Business
HISTORY: Local couple creates games of the past
TOWN OF TONAWANDA — For some people, painting models and playing games with them is a hobby. Since Philip Viverito’s retirement from Niagara Mohawk, it has become his way of life, and his peers will soon be honoring him for it.
His love of history and model making started more than 40 years ago, when his uncle was working with a Lewiston lumber company to do some work on Fort Erie. But when his interest became a bit more sophisticated, it got harder to find the right model.
“I started scratch building because I couldn’t find the pieces that I wanted,” Viverito said. “You can get a lot of what you want online or through mail order, but you’ll probably pay 100 times more than if you make it at home.”
He didn’t stop there. Making up the rules to play the games — creating a new game from the ground up — became the next logical step. Eventually Viverito’s mother asked his wife, Lynn, what she thought of being married to a grown man who still played with toys. Lynn found a creative way to explain her acceptance.
“She told my mother ‘I know where he is, I know who he’s with and I know what he’s spending his money on. How many of his brothers can you say that about?’”
In the 1980s her support went from mere acceptance to financial backing.
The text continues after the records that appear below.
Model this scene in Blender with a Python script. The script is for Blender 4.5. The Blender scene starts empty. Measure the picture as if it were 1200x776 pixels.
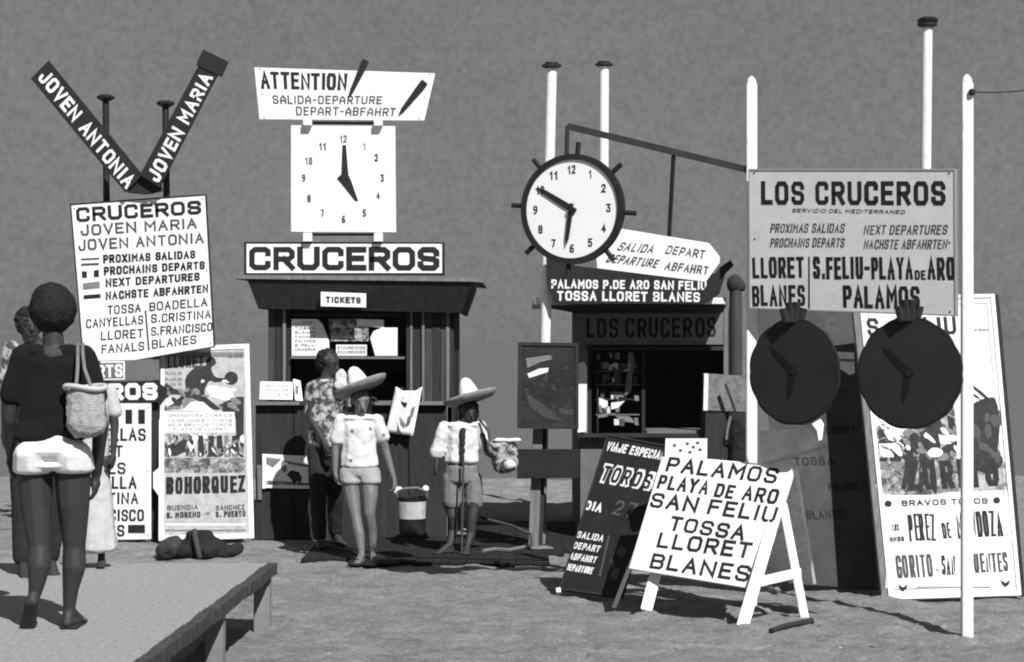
import bpy, bmesh, math, random
from mathutils import Vector, Matrix, noise
R = math.radians
random.seed(7)
scene = bpy.context.scene
COL = scene.collection

# ------------------------------------------------------------------ camera, sky, sun, exposure
F = 2333.0            # focal length in photo pixels (photo 1200 x 776)
HC = 1.80             # eye height above the sand
PROM = 0.40           # top of the promenade slab
cam_data = bpy.data.cameras.new("camera")
cam = bpy.data.objects.new("camera", cam_data)
COL.objects.link(cam)
cam_data.sensor_width = 36.0
cam_data.lens = 70.0
cam_data.shift_y = 0.010
cam_data.clip_end = 9000.0
cam_data.clip_start = 0.1
cam.location = (0, 0, HC)
cam.rotation_euler = (R(90), 0, 0)
scene.camera = cam

SUN_EL, SUN_AZ = 45.0, 26.0     # azimuth: degrees to the right of straight behind the camera
sdir = Vector((math.sin(R(SUN_AZ)) * math.cos(R(SUN_EL)), -math.cos(R(SUN_AZ)) * math.cos(R(SUN_EL)), math.sin(R(SUN_EL))))
sun_data = bpy.data.lights.new("sun", 'SUN')
sun_data.energy = 4.8
sun_data.angle = R(0.53)
sun_data.color = (1.0, 1.0, 1.0)
sun = bpy.data.objects.new("sun", sun_data)
COL.objects.link(sun)
sun.rotation_euler = sdir.to_track_quat('Z', 'Y').to_euler()
sun.location = (20, -30, 40)

world = bpy.data.worlds.new("World")
scene.world = world
world.use_nodes = True
wn = world.node_tree
wn.nodes.clear()
sky = wn.nodes.new('ShaderNodeTexSky')
sky.sky_type = 'NISHITA'
sky.sun_disc = False
sky.sun_elevation = R(SUN_EL)
sky.sun_rotation = R(180 - SUN_AZ)
bw = wn.nodes.new('ShaderNodeRGBToBW')            # black-and-white film
mixw = wn.nodes.new('ShaderNodeMath'); mixw.operation = 'MULTIPLY_ADD'
mixw.inputs[1].default_value = 0.035
mixw.inputs[2].default_value = 1.04
bg = wn.nodes.new('ShaderNodeBackground')
bg.inputs[1].default_value = 0.13
wo = wn.nodes.new('ShaderNodeOutputWorld')
wn.links.new(sky.outputs[0], bw.inputs[0])
wn.links.new(bw.outputs[0], mixw.inputs[0])
# painted haze mottling and film-grain noise, multiplied into the sky brightness
wtc = wn.nodes.new('ShaderNodeTexCoord')
last = mixw.outputs[0]
for sc_, am_ in ((7.0, .10), (90.0, .10), (300.0, .30)):
    nz_ = wn.nodes.new('ShaderNodeTexNoise'); nz_.inputs['Scale'].default_value = sc_; nz_.inputs['Detail'].default_value = 3
    wn.links.new(wtc.outputs['Generated'], nz_.inputs['Vector'])
    ma_ = wn.nodes.new('ShaderNodeMath'); ma_.operation = 'MULTIPLY_ADD'; ma_.inputs[1].default_value = am_ * 2; ma_.inputs[2].default_value = 1 - am_
    wn.links.new(nz_.outputs['Fac'], ma_.inputs[0])
    mu_ = wn.nodes.new('ShaderNodeMath'); mu_.operation = 'MULTIPLY'
    wn.links.new(last, mu_.inputs[0]); wn.links.new(ma_.outputs[0], mu_.inputs[1]); last = mu_.outputs[0]
wn.links.new(last, bg.inputs[0])
wn.links.new(bg.outputs[0], wo.inputs[0])

scene.view_settings.view_transform = 'Standard'
scene.view_settings.look = 'None'
scene.view_settings.exposure = 0.36
scene.view_settings.gamma = 1.0
scene.cycles.filter_width = 2.0
scene.cycles.max_bounces = 6

# ------------------------------------------------------------------ helpers
def P(px, py, d):
    return Vector(((px - 600) / F * d, d, HC - (py - 400) / F * d))

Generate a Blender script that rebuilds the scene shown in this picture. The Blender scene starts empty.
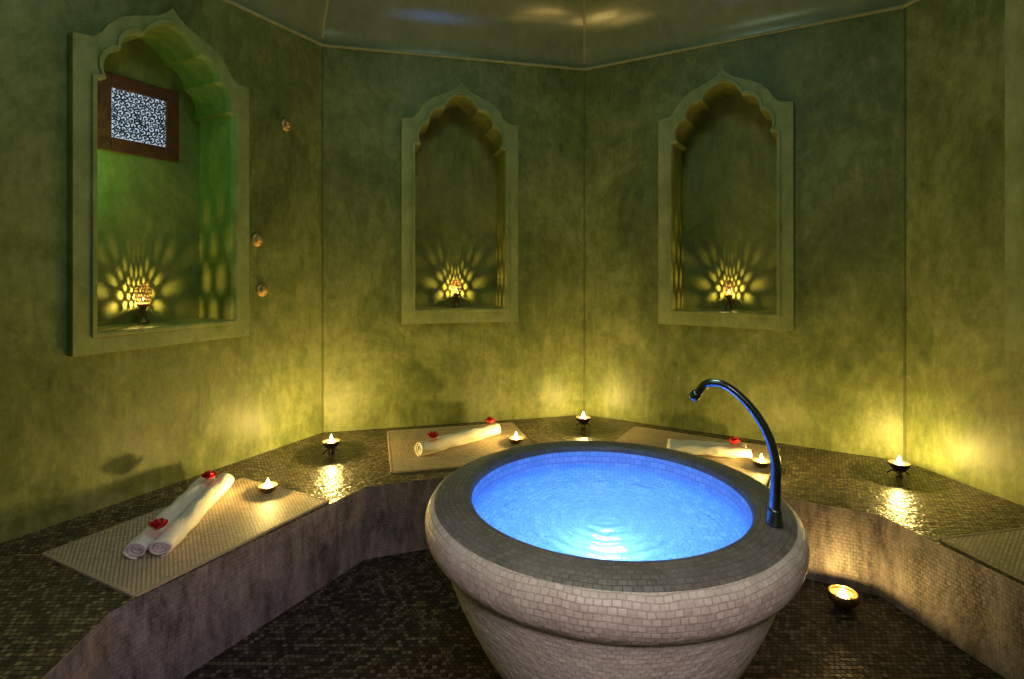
import bpy, bmesh, math, random
from mathutils import Vector, Matrix
from mathutils.geometry import tessellate_polygon
random.seed(7)
S = bpy.context.scene
COL = S.collection
PI = math.pi
try:
    S.view_settings.view_transform = 'Standard'
    S.view_settings.look = 'None'
except Exception:
    pass

# ------------------------------------------------------------------ camera
F = 560.0; HOR = 268.0; CAMZ = 1.13
cd = bpy.data.cameras.new('camera'); cam = bpy.data.objects.new('camera', cd); COL.objects.link(cam)
cam.location = (0, 0, CAMZ); cam.rotation_euler = (PI/2, 0, 0)
cd.sensor_width = 36; cd.lens = 36*F/1024; cd.shift_y = -(339.5-HOR)/1024
cd.clip_start = 0.02
S.camera = cam
w = bpy.data.worlds.new('world'); S.world = w; w.use_nodes = True
w.node_tree.nodes['Background'].inputs[0].default_value = (0.02, 0.03, 0.05, 1)

BENCH = 0.28; TOP = 2.28

# ------------------------------------------------------------------ materials
def newmat(name):
    m = bpy.data.materials.new(name); m.use_nodes = True
    nt = m.node_tree; nt.nodes.clear()
    out = nt.nodes.new('ShaderNodeOutputMaterial')
    return m, nt, out
def N(nt, t, **kw):
    n = nt.nodes.new(t)
    for k, v in kw.items():
        if k.startswith('i_'):
            key = k[2:]
            n.inputs[int(key) if key.isdigit() else key.replace('_', ' ')].default_value = v
        else: setattr(n, k, v)
    return n
def ramp(nt, stops):
    r = nt.nodes.new('ShaderNodeValToRGB'); cr = r.color_ramp
    while len(cr.elements) < len(stops): cr.elements.new(0.5)
    for e, (p, c) in zip(cr.elements, stops):
        e.position = p; e.color = (c[0], c[1], c[2], 1)
    return r
def L(nt, a, b): nt.links.new(a, b)

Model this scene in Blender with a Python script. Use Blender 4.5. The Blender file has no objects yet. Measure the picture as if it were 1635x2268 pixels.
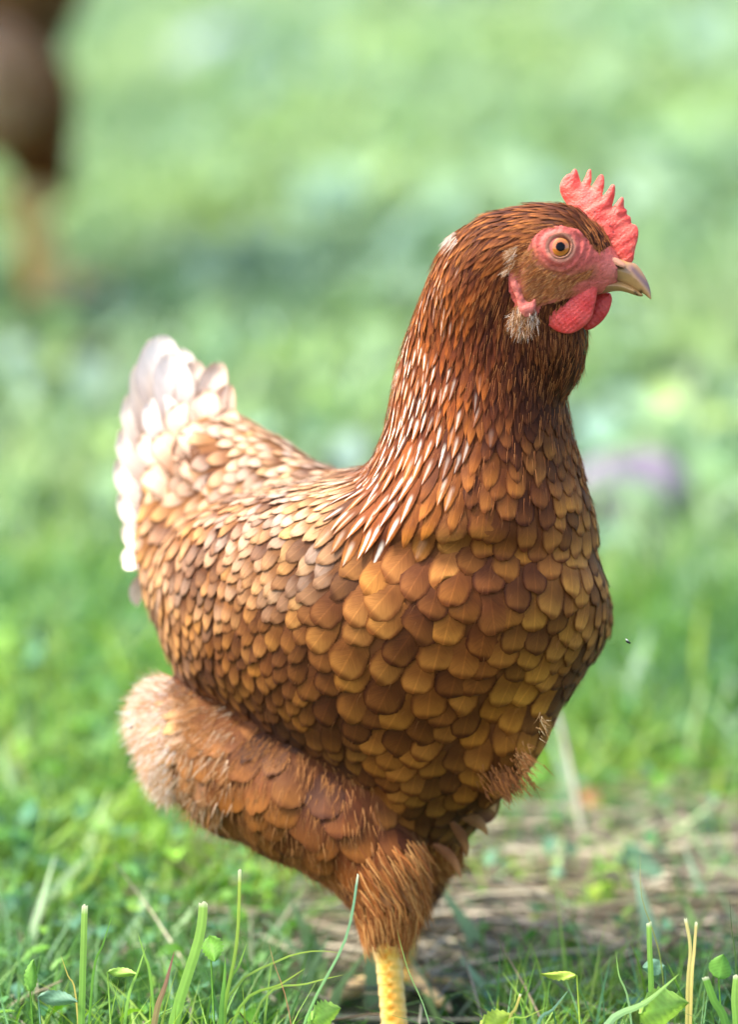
import bpy, math, random
import numpy as np
from mathutils import Vector, Matrix
from mathutils.bvhtree import BVHTree

# ------------------------------------------------------------------ camera, sky, sun, exposure
sc = bpy.context.scene
PITCH = math.radians(12.0); D0 = 2.5; SC = 0.44 / 2267.0; K = SC / D0
CX, CY = 817.5, 1133.5
CAM_H = (D0 + 0.02) * (math.sin(PITCH) + (2350 - CY) * K * math.cos(PITCH))
CAM = np.array([0.0, -D0 * math.cos(PITCH), CAM_H])
FW = np.array([0.0, math.cos(PITCH), -math.sin(PITCH)])
UP = np.array([0.0, math.sin(PITCH), math.cos(PITCH)])
cd = bpy.data.cameras.new('camera'); cam = bpy.data.objects.new('camera', cd)
sc.collection.objects.link(cam); sc.camera = cam
cam.location = CAM; cam.rotation_euler = (math.radians(90) - PITCH, 0, 0)
cd.sensor_fit = 'VERTICAL'; cd.sensor_height = 36.0; cd.lens = 36.0 * D0 / 0.44
cd.clip_start = 0.05; cd.clip_end = 2000
cd.dof.use_dof = True; cd.dof.focus_distance = D0 - 0.058
cd.dof.aperture_fstop = (cd.lens / 1000.0) / 0.049          # a 49 mm wide pupil
cd.dof.aperture_blades = 9

SUN_EL, SUN_AZ = math.radians(56), math.radians(-98)        # azimuth from +Y towards +X
w = bpy.data.worlds.new('World'); sc.world = w; w.use_nodes = True
nt = w.node_tree; nt.nodes.clear()
sky = nt.nodes.new('ShaderNodeTexSky'); sky.sky_type = 'NISHITA'; sky.sun_disc = False
sky.sun_elevation = SUN_EL; sky.sun_rotation = SUN_AZ; sky.dust_density = 4.0; sky.air_density = 1.0; sky.ozone_density = 1.0
bg = nt.nodes.new('ShaderNodeBackground'); bg.inputs['Strength'].default_value = 0.145
wo = nt.nodes.new('ShaderNodeOutputWorld')
nt.links.new(sky.outputs[0], bg.inputs[0]); nt.links.new(bg.outputs[0], wo.inputs[0])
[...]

When Viverito decided to publish a book of rules for a game he created, the response he got was lukewarm at best. So Lynn cashed in her 401K from a previous job and started LMW Works — her own publishing company — to put the volume out herself. She’s now the publisher of all of Viverito’s work and has expanded to business to other up-and-coming game book creators who show promise.
“We had other authors come to us saying, “We like how your books look. Would you publish ours?” Lynn said. “We have two new books coming out this summer, which is about all we can manage because we have to pay up front.”
Making the games requires a knowledge of the period, something Viverito draws from the immense stacks of history books lining the shelves in his garage. And when he’s asked to host a presentation, the models come with a history lesson. He begins the talk in a classroom, without the model to back him up. Then he says something along the lines of, “Now let’s go take a look at what I mean,” and takes the kids to see the city that was just being discussed scaled down to understandable proportions.
The buildings are made primarily of light-weight plastic veneer, both for durability and to reduce the cost of shipping. The weight often makes parents a bit squeamish about their children touching them, but once Viverito picks one up and slams it on the table a few times fears of anything breaking go by the wayside.
The re-creations are so believable, in fact, that Geico Insurance used Viverito’s model of the city of Troy in a commercial. The company was filming in California and asked that the model be shipped there, but as chance would have it the piece was being stored 10 minutes away from the studio by one of Viverito’s associates on the west coast. Now his work is even making it onto the small screen.
“It hasn’t aired here, but my daughter lives in Canada and she says she’s seen it. It’s also played in Europe, so I guess Geico thinks there’s more interest in history over there,” Viverito said with a laugh.
His work has also been seen overseas in other ways. The game books LMW Works sells have ended up in places like Great Britain, Canada and Spain.
“The books have even been republished in Italian and Spanish, so I guess people must like what I’m doing,” Viverito said.
Hobby companies are particularly susceptible to the bad economy since hobbies are likely the first place a person is able to cut back. The Viveritos have seen several of their friends in the business pushed out in the last few years, but for now their cottage industry is still trudging along. They travel all over the U.S. and Canada — sometimes with all expenses paid — and Viverito will soon accept the Historical Miniatures Gaming Society East’s Legion of Honor award. Simple business practices, knowing how not to overextend themselves and keeping good customer relations are the things the Viveritos cite as helping them stay around.
“We have never borrowed money for the business,” Viverito said. “And we’re honest with people when we’re selling books, not just repackaging things with a new cover like you see a lot. That’s how we successfully created a company and we are able to list more and more books.”